National Farmers Federation horticulture committee chair Jolyon Burnett said the federal government had heeded advice that the 30-hr a week pay setting would result in fewer employers engaging with PALM.
"Business confidence in horticulture is at a low ebb right now, and a lot of that has got to do with a lack of certainty in our workforce options," he said.
"The announced improvements will be a real shot in the arm for employers in the sector, and especially for those who have made significant accommodation and other capital investments to meet scheme requirements.
"We congratulate the government on this improvement to the PALM scheme and ask that we now take a long-term view of building a workforce for the horticulture industry that is secure, reliable and productive, with a more balanced mix of labour sources."
Nationals leader David Littleproud also recently cleared some air around the Coalition's promised migration clampdown, guaranteeing that the agriculture visa would be revived should it win the forthcoming federal election.
The so-called Ag Visa was dismantled by Labor shortly after its May 2022 federal election victory with the party instead relying on the PALM scheme to supply farm workers as part of its desire to shore up regional ties through the Pacific.

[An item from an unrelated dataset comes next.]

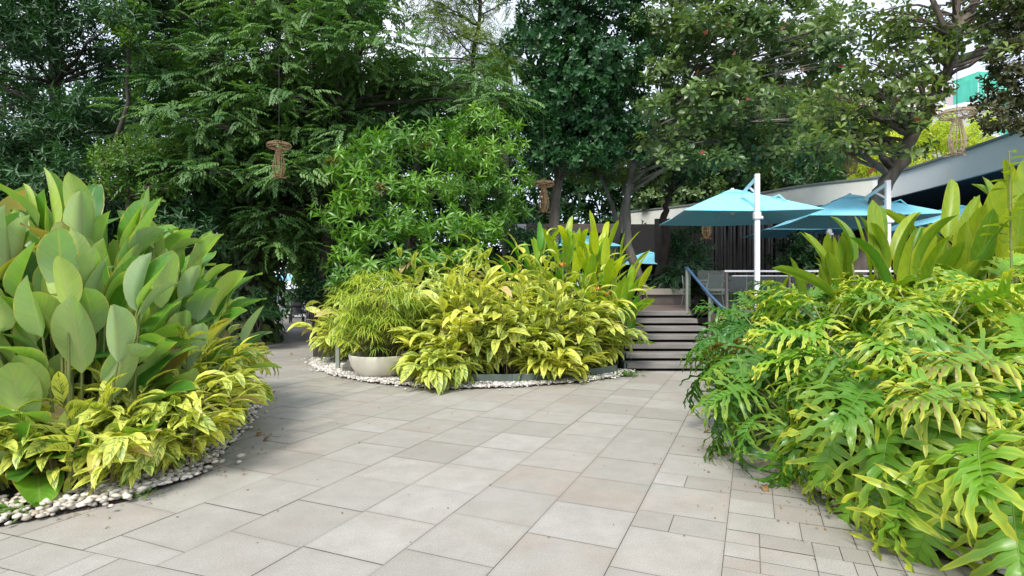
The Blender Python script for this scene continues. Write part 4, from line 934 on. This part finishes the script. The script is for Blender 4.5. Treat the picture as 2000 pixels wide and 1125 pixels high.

Since then, however, some Pacific leaders have flagged capping their nation's contribution to the scheme before it causes domestic labour shortages.
Agriculture is extremely reliant on skilled overseas workers and is the second highest proportional user of skilled visa workers only behind the information technology sector.
The news comes as visa fees are on the increase and adjustments to rules carving out UK backpackers from needing to work in the regions to stay in Australia come into force.
Meanwhile, DEWR data provided to a recent Senate standing committee showed an 11pc reduction in the number of PALM workers employed in agriculture in the six months to January.
The figures show that while 28,352 PALM labourers were working in the industry in June 2023, this dropped to 25,134 in January 2024.
Most of the bleed came from the short-term, rather than the long-term, worker streams.